The other news of the night came when Senator Lieberman announced that on Tuesday he will join Senators Kyl, Bayh, Mikulski, Thune, Feingold, and Boxer in introducing legislation giving Mr. Obama the power to impose sanctions on gasoline and refined petroleum imported to Iran. Anyone who thought that Mr. Lieberman’s campaigning for Senator McCain would make the independent Democrat irrelevant in the newly Democratic-dominated Washington will have to reassess that thinking if the legislation passes.

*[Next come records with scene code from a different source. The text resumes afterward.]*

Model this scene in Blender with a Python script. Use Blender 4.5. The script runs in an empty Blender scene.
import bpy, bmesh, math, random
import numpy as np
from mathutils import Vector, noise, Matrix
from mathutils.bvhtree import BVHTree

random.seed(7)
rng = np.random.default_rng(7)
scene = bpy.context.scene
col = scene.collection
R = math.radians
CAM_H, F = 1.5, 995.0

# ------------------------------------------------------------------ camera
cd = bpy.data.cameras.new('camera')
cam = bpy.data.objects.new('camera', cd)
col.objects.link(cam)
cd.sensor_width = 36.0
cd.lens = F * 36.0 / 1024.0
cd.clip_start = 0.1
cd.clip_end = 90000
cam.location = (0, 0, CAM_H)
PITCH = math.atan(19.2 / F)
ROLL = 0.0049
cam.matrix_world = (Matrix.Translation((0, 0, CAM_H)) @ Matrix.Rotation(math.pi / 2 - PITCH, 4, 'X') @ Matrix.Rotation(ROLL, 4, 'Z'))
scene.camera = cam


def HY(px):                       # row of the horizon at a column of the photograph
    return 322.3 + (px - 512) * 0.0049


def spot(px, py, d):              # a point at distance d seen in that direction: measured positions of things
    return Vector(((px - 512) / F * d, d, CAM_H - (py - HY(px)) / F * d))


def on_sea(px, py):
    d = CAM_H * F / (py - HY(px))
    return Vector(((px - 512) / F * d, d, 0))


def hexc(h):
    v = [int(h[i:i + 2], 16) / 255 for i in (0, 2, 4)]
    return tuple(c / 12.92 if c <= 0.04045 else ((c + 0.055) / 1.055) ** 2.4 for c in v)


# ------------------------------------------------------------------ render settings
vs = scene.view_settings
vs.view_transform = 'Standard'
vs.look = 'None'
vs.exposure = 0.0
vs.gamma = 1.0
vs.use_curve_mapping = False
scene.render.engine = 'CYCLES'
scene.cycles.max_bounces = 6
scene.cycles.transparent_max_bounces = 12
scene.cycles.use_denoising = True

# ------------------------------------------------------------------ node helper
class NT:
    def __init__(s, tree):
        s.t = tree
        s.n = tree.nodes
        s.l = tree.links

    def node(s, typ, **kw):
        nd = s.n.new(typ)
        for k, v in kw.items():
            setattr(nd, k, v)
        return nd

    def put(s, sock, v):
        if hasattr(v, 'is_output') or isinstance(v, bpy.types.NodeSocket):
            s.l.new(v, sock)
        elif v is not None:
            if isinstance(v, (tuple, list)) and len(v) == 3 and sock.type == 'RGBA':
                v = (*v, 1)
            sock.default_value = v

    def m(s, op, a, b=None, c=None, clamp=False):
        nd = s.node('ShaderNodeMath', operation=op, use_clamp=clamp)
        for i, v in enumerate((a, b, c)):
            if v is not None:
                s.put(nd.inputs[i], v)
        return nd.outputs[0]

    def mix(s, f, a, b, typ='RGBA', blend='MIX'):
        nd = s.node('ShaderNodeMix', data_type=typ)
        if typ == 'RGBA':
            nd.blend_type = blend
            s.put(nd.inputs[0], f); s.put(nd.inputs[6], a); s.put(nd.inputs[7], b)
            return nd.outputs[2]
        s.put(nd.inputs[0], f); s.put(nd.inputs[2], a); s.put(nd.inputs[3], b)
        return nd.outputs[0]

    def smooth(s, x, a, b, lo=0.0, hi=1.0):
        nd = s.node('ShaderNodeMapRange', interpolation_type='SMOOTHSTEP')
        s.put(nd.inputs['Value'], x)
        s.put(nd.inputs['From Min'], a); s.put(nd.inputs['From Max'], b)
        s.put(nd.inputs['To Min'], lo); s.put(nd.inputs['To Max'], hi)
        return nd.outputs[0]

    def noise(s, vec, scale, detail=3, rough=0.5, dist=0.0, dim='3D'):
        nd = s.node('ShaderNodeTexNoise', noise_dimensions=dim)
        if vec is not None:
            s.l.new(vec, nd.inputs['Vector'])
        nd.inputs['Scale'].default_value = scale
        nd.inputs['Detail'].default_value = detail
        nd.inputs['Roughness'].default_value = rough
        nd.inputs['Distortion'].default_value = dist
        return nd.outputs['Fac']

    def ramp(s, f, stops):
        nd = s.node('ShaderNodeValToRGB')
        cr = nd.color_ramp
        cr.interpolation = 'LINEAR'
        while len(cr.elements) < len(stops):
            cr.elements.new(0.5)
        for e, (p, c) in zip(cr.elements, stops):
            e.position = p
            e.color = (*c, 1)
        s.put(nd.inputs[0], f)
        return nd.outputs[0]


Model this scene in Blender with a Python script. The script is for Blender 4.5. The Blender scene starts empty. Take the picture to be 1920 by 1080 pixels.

“I’m very proud of the breadth of the coalition that has come together,” Mr. Lieberman said, noting that the senators backing the bill include some of the most liberal and the most conservative members of the Senate. Mr. Lieberman speaks again about Iran this afternoon at the American Enterprise Institute.

Far from being a pariah in his party, Mr. Lieberman won a warm welcome last night from Rep. Anthony Weiner, a Democrat of New York, who blasted Obama for having bowed down to the king of Saudi Arabia, and who catered to the CAMERA crowd with the statement, “I’ve canceled my Times subscription so many times I don’t know what to do anymore.”